The solver will refine the surface triangle mesh (the faces of the tetrahedra touching the surface) until their edge lengths are less than or equal to the specified value.

By default, the Restrict Number of Surface Elements setting is cleared. This allows the mesher to use symmetry more effectively. If you restrict the number of surface elements, symmetry may be affected. However, in certain cases, you can restrict the number of surface elements to prevent runaway refinement.

To restrict the number of elements added during refinement of the faces, first observe the estimated number of surface elements in the Maximum Number of Surface Elements text box. Then, select the Restrict Number of Surface Elements option to enable the Maximum Number of Surface Elements option. Adjust the specified number of surface elements as desired.

When the mesh is generated, the refinement criteria you specify are used. This operation is approximately the same as having slabs of tetrahedra, but it is not guaranteed to prevent tetrahedra from crossing slab interfaces. Use caution with this mesh operation, as very thin layers may cause a reduction in mesh quality or unnecessarily cause the generation of a very large mesh. Further regions refined under this operation and its close neighbors do not participate in solution adaptive refinement. This is another reason to use this seeding operation with caution.

Generate Initial Mesh

After defining mesh operations for a model (including Initial Mesh Settings, Skin Depth Based, or other operations), you can generate an initial mesh without solving the analysis. To do so, right-click Analysis in the Project Manager and choose Generate Mesh from the shortcut menu.
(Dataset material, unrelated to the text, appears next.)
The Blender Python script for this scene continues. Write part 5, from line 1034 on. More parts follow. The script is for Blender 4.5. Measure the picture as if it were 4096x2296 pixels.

After generating a mesh, you can overlay mesh plots and use the Cut Plane features to examine the appearance of the mesh. Also, right-click Analysis in the Project Manager and choose View Mesh Feedback to access the Mesh Feedback tab of the Model Analysis. Here, you can evaluate the success of the mesh and view any problems. The Mesh Error Description box on this tab provides a statistical evaluation of the overall body's meshing success (expected versus found triangles) as well as success percentages by count and by area.